You can see some of the other planets in our solar system at night: Jupiter, Mars, Saturn, Mercury, and Venus can all be seen without aid of a telescope in July. You may have heard that the Juno spacecraft successfully was inserted into Jupiter's orbit on the night of July 4. While you won't be able to see Juno, you will be able to see Jupiter in the western sky in the hours around sunset. This week, it's particularly bright. Mars is the second-brightest planet in the July sky. It appears low in the southern sky and remains above the horizon most of the night. Venus will become visible later this month and, on August 28 and the days around it, will be in conjunction (will seem very close in the sky) to Jupiter just after sunset. Mercury will reach its highest point above Earth's western horizon on August 16. You should be able to see it just after sunset in the low western sky. If you have access to a telescope, or even a pair of binoculars, you may be able to see even more details of our solar system neighbors.

Later today (9:36 p.m. EDT on July 6, 2016), the Expedition 48 crew—Anatoli Ivanishin of Roscosmos, Takuya Onishi of JAXA, and Kate Rubins of NASA—on the Soyuz MS-01 spacecraft will launch from the Baikonur Cosmodrome in Kazakhstan heading to the International Space Station (ISS). The ISS is one of the things you can spot in the night sky without a telescope, but it moves quickly (it orbits the earth nearly 16 times a day) so if you want to catch it, be outside several minutes before it's due to appear in your area and orient yourself in the right direction to view its trajectory. Visible within a few hours of sunset or sunrise (thanks to the sun reflecting off the station and contrasting with the darker sky), it will be in sight less than five minutes. It will look like a very fast moving airplane or a bright star, but without blinking lights or any change of direction. You can check NASA's page to find out when the ISS will next be viewable in your area or sign up to receive email or text alert reminders.

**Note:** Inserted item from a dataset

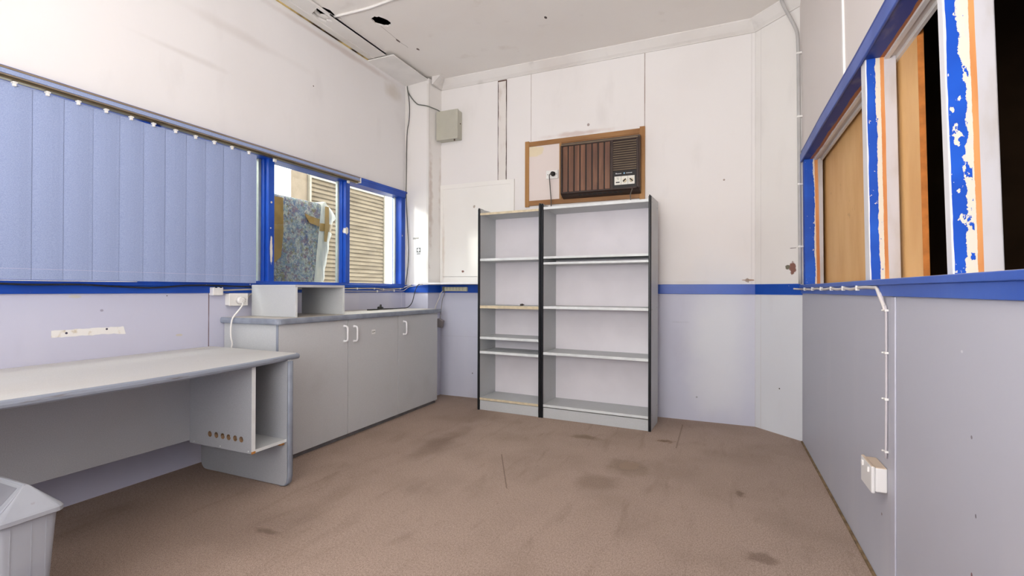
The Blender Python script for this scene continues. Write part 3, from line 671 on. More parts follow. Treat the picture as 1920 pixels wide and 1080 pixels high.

Two big meteor showers occur each summer: the Delta Aquarids Meteor Shower, visible from some of the more southern areas of North America, and the Perseid Meteor Shower. The former runs from July 12 to August 23, with the best viewing opportunities occurring July 27–30, when up to 20 meteors will be visible in an hour. You also may have luck seeing some of the meteors in the first few days of August around the time of the new moon. The meteors radiate from near the star Skat (also known as Delta) in the constellation Aquarius. The Perseids, which radiate from the constellation Perseus, occur between July 17 and August 24. At peak viewing time, August 10–13 (with the very best time to watch being after midnight on August 12), more than 60 meteors will be visible in an hour. The Perseids are produced by debris left behind by the comet Swift-Tuttle. While meteors radiate from a specific constellation, they can appear anywhere in the night sky.

Beyond our solar system are the stars. You should be able to see the stars Arcturus, Spica, Antares, Regulus, as well as Big Dipper, Polaris (the North Star) in the Little Dipper, Scorpius, and Sagittarius, among others, without a telescope. In Star Search, you'll find four of the constellations visible in the summer sky, as well as some of the constellations to look for at other times of the year. This printable star chart shows what you might see in July.

Check out a couple of the apps that will help you identify what you're seeing in real time with just the help of a mobile device: GoSkyWatch Planetarium allows you to identify and locate stars, planets, constellations, and more by touching the screen or by pointing to the sky. The Planets App, by Q Continuum, provides several different ways for you to get information about objects in the sky. 

Finally, if you are able to visit a local observatory on a night when it's open to the public, its powerful telescopes will let you see even more of the night sky.